> GIVEN REQUEST
Pick out each line below containing "pixels".

> COLLECTED MATERIAL
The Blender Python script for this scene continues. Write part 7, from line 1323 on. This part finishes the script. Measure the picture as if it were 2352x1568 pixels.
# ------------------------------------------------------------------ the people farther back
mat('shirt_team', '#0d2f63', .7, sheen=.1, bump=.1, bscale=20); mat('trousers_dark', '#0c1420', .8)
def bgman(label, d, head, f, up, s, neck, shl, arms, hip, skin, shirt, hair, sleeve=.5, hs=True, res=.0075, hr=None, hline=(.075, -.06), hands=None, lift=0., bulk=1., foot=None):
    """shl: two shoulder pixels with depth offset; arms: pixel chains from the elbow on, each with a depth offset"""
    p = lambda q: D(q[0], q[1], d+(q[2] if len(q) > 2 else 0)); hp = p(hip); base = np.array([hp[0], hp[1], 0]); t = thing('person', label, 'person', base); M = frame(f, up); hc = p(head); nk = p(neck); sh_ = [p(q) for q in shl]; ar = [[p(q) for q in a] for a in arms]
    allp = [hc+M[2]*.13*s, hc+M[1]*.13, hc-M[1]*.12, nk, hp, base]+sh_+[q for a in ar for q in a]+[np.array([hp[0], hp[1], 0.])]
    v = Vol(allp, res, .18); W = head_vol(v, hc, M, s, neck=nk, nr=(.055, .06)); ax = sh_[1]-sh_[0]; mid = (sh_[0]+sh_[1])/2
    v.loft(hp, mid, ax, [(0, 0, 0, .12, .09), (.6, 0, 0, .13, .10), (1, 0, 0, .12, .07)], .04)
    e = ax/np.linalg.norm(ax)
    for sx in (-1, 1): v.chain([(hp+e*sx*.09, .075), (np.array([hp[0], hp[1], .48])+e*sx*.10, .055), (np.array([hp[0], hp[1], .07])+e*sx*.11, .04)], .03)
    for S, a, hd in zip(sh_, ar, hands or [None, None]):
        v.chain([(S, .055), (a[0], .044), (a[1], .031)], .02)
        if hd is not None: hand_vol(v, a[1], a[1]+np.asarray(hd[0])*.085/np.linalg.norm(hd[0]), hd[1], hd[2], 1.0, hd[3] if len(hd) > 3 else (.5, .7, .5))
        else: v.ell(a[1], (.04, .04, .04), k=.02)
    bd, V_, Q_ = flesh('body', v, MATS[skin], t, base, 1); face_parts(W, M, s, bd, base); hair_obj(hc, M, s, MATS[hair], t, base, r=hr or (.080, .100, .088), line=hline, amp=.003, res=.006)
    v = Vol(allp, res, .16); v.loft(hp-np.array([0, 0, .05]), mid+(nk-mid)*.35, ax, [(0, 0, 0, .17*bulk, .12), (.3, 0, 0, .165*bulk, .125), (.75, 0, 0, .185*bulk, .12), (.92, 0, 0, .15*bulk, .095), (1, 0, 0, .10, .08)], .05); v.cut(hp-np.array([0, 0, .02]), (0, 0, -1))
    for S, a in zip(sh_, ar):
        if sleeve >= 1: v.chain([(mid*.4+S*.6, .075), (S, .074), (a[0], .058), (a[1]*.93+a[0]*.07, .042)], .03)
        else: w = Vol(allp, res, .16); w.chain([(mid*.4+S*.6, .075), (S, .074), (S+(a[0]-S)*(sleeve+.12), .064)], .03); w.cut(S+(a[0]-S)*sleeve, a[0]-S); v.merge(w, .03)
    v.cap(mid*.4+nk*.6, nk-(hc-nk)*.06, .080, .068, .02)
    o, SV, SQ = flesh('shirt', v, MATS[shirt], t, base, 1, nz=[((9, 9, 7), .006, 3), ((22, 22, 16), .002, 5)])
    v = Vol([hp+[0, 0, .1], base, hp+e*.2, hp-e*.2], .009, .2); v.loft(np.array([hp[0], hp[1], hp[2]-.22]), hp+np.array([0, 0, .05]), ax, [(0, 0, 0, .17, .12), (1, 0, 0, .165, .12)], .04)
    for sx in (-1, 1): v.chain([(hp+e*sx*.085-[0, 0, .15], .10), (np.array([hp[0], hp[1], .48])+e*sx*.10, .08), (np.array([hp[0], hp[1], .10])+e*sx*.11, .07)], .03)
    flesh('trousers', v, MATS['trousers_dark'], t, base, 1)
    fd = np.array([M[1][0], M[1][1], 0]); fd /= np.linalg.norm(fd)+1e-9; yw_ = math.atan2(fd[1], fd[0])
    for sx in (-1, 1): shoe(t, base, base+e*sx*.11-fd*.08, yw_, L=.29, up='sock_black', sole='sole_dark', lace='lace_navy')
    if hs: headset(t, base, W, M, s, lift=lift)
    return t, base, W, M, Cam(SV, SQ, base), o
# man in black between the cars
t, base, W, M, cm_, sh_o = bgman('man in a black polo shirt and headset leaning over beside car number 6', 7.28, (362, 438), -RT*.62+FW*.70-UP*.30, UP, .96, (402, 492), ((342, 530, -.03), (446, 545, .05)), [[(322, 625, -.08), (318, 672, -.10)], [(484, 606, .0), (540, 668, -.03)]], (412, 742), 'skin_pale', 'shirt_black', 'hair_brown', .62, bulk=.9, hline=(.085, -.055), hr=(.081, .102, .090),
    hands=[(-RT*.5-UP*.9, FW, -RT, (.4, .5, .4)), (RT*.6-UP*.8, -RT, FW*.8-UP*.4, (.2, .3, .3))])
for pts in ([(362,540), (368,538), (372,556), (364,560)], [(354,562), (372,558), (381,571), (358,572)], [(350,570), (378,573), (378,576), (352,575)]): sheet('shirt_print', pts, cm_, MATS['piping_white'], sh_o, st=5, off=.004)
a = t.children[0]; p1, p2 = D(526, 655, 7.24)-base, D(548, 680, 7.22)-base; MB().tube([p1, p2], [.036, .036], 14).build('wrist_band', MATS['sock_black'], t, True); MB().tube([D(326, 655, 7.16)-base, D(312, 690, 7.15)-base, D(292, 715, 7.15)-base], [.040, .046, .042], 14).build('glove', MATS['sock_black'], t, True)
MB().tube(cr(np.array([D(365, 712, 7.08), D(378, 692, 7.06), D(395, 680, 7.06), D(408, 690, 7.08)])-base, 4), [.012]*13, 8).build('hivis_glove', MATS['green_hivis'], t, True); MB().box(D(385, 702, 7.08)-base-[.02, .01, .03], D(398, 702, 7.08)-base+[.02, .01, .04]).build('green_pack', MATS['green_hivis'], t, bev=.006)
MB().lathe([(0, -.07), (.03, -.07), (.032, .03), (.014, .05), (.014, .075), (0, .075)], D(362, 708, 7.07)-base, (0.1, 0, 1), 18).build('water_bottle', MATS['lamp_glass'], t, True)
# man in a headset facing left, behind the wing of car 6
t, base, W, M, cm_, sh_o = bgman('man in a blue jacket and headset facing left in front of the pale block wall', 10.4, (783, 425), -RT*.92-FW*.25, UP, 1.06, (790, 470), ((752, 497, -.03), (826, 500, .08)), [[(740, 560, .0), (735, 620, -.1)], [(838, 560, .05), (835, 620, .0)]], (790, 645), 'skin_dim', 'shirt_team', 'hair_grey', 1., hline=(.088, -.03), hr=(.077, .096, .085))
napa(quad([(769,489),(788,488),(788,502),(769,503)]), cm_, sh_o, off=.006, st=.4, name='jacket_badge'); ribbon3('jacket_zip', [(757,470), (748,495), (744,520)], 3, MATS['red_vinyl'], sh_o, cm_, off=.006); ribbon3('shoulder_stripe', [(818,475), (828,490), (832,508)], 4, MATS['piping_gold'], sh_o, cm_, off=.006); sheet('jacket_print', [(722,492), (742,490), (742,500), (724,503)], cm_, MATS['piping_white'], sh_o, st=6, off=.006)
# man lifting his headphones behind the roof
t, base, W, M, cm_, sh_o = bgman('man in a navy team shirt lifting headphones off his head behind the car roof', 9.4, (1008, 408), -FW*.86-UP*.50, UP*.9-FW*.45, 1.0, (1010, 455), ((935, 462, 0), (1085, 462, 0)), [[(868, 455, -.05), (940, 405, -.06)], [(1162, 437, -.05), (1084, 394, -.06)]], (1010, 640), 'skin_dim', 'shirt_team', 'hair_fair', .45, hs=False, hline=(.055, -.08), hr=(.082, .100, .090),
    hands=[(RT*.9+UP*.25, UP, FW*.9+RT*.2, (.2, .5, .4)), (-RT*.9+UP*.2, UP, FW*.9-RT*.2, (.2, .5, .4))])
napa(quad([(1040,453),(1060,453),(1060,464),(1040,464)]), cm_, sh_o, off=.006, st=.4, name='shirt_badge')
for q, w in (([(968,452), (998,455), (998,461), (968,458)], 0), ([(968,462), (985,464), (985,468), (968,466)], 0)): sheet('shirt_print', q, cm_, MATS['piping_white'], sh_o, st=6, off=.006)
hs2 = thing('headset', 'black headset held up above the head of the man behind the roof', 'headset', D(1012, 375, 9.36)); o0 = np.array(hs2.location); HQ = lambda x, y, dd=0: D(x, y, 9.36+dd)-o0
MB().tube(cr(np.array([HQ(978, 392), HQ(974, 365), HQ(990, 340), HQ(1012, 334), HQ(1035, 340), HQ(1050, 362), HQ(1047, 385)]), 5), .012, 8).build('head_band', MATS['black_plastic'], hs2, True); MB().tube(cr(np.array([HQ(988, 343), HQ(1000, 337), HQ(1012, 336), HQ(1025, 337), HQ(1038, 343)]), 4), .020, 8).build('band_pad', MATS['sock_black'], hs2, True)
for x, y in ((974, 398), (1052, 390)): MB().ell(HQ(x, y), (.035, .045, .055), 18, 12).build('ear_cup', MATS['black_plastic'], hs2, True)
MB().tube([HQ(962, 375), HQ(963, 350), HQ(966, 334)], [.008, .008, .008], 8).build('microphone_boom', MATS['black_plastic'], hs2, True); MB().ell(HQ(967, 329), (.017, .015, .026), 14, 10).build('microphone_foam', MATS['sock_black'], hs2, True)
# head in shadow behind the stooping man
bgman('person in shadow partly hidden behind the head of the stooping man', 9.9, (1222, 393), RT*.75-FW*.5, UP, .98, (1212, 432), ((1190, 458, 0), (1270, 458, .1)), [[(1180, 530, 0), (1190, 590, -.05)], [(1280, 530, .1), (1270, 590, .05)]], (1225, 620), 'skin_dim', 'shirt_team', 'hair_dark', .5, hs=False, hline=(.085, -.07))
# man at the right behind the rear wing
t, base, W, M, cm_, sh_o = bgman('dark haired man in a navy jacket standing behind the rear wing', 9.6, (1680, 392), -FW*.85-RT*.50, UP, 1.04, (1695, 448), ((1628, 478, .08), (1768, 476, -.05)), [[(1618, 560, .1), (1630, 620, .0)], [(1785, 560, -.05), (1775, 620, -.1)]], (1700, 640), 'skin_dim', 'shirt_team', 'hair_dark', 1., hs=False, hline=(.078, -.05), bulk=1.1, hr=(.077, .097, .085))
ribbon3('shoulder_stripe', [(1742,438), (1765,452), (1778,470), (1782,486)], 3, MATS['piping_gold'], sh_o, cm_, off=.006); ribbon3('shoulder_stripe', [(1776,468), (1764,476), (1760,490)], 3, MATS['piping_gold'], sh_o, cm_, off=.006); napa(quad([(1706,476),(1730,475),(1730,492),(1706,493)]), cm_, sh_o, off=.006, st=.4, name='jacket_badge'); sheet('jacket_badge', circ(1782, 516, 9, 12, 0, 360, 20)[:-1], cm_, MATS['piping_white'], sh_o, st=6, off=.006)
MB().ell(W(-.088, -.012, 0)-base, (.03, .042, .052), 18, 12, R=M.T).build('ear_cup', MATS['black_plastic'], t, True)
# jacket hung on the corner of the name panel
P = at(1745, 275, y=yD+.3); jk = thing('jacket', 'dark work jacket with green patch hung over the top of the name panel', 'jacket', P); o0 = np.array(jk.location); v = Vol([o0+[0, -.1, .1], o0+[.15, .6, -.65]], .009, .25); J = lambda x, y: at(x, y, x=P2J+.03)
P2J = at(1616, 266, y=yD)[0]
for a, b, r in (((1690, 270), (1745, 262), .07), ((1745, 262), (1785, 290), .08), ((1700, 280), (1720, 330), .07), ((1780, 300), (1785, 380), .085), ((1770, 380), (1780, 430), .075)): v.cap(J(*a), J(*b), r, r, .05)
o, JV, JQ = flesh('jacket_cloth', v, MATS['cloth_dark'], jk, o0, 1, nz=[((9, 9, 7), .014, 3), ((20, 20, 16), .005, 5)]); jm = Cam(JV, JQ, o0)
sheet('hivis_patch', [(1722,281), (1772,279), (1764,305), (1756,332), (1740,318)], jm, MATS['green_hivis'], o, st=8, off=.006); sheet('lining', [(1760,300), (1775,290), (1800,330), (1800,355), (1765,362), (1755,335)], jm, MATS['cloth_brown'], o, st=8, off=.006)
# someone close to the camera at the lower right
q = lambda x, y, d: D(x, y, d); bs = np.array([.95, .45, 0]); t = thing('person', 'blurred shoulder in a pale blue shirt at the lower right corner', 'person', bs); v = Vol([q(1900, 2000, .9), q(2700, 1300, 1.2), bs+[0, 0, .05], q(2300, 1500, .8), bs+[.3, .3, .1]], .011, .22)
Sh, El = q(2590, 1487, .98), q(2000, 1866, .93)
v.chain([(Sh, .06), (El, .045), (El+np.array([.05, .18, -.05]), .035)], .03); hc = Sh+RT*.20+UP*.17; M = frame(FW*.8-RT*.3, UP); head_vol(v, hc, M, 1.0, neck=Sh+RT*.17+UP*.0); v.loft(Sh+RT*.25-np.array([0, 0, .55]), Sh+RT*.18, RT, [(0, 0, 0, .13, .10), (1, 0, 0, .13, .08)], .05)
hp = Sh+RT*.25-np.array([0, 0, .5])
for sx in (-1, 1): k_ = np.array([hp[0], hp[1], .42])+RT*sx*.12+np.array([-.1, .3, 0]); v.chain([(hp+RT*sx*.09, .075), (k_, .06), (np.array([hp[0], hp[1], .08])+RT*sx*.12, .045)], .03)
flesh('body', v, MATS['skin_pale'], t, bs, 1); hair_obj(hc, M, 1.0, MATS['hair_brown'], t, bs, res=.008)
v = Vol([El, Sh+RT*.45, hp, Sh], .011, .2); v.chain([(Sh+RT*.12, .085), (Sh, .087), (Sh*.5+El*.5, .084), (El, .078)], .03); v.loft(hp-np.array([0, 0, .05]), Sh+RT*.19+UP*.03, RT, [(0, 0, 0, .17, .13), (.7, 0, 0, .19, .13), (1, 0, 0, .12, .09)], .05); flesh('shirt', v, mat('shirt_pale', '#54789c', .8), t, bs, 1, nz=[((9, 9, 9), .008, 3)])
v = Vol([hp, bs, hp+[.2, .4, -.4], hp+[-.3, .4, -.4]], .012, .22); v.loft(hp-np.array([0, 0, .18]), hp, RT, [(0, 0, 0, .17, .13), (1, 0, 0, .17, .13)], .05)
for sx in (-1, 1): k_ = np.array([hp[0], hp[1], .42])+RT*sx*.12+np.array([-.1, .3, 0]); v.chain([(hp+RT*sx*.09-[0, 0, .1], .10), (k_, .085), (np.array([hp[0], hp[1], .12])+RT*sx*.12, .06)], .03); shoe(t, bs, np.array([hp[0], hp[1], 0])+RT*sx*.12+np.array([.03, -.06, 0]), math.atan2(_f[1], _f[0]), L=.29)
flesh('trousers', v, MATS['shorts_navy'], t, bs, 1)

> ANSWER BELOW
The Blender Python script for this scene continues. Write part 7, from line 1323 on. This part finishes the script. Measure the picture as if it were 2352x1568 pixels.
    """shl: two shoulder pixels with depth offset; arms: pixel chains from the elbow on, each with a depth offset"""